● Requirements
List each line holding the string "attrs".

-- START Information provided --

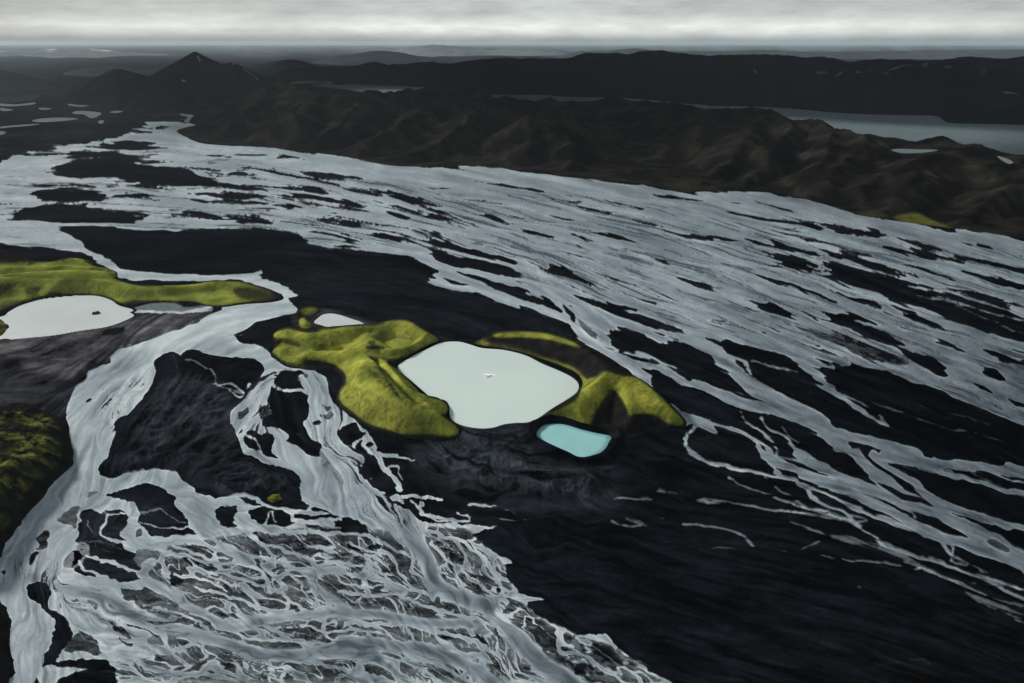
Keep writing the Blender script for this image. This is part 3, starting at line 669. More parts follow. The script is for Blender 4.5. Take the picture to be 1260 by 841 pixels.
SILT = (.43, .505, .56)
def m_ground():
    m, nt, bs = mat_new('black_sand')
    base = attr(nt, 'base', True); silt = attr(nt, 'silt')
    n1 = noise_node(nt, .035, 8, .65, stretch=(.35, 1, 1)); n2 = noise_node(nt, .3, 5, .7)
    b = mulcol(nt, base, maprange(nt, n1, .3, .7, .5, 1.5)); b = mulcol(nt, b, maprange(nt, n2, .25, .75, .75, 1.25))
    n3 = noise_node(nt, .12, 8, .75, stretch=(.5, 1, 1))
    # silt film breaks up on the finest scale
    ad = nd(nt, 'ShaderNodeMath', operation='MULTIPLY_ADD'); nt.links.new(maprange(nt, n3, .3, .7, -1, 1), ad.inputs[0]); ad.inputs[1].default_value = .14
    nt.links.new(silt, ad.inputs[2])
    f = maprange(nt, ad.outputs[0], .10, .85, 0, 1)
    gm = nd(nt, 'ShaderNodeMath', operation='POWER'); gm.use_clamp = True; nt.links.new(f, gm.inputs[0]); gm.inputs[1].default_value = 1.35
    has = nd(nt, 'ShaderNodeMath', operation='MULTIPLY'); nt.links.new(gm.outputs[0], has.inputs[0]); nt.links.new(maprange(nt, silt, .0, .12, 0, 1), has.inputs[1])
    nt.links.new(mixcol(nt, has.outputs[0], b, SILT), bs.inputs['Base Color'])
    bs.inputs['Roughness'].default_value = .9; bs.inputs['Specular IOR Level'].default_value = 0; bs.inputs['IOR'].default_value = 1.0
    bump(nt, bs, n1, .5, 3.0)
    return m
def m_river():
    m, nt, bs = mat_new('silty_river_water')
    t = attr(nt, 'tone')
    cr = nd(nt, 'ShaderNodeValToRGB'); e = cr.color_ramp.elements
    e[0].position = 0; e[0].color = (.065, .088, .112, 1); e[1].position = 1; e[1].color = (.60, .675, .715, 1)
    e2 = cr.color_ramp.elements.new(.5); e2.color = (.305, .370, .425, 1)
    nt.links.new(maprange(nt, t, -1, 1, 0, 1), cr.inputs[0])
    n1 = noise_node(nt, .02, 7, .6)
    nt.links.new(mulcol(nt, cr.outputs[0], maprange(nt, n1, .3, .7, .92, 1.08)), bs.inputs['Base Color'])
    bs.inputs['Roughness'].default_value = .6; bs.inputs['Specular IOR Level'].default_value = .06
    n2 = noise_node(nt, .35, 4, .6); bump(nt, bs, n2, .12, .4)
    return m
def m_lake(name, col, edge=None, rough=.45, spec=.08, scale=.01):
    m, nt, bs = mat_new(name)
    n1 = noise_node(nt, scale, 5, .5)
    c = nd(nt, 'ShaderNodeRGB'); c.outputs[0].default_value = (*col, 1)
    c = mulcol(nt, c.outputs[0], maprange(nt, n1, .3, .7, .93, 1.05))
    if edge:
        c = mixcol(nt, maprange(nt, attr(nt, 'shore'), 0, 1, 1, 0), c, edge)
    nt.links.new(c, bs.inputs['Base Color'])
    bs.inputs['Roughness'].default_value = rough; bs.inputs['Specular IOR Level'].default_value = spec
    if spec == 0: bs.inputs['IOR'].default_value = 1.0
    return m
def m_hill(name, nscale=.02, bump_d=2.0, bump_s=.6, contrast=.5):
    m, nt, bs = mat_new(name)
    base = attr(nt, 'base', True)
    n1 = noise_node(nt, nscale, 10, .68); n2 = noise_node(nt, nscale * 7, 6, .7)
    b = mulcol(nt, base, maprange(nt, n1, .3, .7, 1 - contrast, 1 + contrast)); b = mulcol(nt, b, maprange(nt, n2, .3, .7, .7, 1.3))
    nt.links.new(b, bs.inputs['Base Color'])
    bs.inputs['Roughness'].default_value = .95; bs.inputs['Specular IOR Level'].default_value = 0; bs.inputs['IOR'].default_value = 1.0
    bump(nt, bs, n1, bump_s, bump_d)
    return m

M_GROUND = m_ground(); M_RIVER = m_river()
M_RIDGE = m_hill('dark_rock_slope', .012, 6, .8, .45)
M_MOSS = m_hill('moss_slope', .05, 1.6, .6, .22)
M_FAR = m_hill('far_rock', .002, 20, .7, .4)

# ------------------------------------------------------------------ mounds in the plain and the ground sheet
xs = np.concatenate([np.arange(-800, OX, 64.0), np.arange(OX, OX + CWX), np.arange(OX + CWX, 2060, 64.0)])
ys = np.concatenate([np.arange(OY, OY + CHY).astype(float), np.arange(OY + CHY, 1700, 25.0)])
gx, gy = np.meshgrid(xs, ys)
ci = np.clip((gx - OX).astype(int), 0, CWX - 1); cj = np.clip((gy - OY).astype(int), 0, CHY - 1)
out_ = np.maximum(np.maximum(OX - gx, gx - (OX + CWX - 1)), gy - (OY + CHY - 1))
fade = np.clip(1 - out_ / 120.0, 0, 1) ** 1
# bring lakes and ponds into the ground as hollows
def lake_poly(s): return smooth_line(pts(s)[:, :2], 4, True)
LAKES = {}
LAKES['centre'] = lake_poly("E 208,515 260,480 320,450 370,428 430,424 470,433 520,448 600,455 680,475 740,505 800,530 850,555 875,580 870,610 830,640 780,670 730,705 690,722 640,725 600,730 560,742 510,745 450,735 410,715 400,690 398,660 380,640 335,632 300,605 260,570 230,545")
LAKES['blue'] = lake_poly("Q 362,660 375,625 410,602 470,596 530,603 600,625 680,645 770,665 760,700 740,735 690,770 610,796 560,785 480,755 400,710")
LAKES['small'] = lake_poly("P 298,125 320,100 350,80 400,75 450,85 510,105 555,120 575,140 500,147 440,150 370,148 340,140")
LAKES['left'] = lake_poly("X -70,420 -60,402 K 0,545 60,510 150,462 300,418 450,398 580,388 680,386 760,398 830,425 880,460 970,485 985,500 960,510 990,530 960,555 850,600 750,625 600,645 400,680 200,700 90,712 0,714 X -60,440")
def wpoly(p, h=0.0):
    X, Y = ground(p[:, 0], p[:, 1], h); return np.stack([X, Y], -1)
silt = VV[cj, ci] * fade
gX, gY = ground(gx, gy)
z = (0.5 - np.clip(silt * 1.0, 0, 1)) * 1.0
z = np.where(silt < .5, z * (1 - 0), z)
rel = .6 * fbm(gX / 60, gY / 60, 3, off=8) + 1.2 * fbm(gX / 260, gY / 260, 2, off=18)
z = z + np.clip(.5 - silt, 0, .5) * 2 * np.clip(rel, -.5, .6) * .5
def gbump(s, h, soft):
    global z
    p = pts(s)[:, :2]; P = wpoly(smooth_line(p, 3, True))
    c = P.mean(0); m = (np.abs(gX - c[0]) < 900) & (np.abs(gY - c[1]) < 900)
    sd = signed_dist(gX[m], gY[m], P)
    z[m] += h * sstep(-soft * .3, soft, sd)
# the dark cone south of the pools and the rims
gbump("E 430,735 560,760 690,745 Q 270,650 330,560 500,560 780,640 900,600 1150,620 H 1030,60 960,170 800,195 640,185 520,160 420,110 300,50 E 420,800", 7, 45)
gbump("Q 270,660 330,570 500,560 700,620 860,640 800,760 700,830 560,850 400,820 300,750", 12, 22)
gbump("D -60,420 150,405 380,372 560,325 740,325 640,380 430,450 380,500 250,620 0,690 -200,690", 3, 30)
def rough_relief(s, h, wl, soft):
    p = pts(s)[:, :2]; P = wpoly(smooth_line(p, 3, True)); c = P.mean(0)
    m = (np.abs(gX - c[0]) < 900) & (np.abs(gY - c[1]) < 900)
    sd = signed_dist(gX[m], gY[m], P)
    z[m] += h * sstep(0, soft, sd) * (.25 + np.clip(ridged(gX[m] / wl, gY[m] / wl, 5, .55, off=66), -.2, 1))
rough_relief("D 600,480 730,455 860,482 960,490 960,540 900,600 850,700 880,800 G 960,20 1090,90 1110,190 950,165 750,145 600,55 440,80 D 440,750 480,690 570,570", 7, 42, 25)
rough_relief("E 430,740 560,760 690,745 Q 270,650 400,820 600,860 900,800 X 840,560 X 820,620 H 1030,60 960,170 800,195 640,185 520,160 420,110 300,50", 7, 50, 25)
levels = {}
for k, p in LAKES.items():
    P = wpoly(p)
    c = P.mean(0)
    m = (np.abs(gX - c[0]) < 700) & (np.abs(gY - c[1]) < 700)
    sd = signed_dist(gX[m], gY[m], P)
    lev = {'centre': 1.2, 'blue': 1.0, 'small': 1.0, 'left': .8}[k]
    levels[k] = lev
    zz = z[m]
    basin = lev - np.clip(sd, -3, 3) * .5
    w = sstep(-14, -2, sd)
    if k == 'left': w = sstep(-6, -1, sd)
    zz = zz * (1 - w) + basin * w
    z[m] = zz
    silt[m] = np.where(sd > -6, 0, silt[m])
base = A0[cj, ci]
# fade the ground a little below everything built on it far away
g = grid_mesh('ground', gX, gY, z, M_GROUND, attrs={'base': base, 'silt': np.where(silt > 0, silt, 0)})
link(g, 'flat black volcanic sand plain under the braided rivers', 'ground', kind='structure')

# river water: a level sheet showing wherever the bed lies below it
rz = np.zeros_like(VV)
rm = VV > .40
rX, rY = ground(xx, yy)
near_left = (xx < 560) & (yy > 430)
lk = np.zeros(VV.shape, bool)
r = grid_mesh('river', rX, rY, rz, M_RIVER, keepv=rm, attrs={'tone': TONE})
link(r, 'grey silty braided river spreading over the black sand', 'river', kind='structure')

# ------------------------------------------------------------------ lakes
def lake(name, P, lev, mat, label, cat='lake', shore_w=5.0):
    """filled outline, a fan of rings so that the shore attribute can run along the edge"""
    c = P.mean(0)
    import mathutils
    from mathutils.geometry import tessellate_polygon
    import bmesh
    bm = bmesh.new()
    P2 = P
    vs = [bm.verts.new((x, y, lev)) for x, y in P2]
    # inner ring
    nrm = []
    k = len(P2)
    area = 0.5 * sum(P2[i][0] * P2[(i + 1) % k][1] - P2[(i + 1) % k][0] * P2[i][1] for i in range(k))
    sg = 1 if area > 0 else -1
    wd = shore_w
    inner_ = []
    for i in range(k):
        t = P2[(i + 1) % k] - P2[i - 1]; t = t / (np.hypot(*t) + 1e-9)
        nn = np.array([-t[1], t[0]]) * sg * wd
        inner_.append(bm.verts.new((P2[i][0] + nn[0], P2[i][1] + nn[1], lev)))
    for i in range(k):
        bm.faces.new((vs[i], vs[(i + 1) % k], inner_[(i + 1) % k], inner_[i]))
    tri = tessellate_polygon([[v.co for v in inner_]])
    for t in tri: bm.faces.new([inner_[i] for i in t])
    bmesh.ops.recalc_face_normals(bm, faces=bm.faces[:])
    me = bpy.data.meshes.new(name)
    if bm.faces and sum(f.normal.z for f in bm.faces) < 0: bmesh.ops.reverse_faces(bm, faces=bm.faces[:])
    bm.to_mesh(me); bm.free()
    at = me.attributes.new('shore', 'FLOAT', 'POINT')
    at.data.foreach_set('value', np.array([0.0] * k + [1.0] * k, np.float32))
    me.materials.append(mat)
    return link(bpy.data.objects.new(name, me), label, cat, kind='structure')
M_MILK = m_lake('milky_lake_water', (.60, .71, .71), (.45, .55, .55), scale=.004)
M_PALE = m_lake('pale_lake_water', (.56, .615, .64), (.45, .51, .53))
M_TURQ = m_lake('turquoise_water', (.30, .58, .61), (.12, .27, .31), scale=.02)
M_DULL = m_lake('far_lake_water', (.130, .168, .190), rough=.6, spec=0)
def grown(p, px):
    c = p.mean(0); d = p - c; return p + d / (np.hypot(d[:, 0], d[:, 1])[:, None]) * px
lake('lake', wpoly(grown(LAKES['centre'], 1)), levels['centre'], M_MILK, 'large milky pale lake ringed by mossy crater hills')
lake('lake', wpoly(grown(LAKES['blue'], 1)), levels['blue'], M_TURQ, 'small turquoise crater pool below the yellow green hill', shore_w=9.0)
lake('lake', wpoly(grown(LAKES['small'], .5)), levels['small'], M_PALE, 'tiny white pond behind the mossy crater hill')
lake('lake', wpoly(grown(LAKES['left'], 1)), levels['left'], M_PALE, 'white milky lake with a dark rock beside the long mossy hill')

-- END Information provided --

● Solution
g = grid_mesh('ground', gX, gY, z, M_GROUND, attrs={'base': base, 'silt': np.where(silt > 0, silt, 0)})
r = grid_mesh('river', rX, rY, rz, M_RIVER, keepv=rm, attrs={'tone': TONE})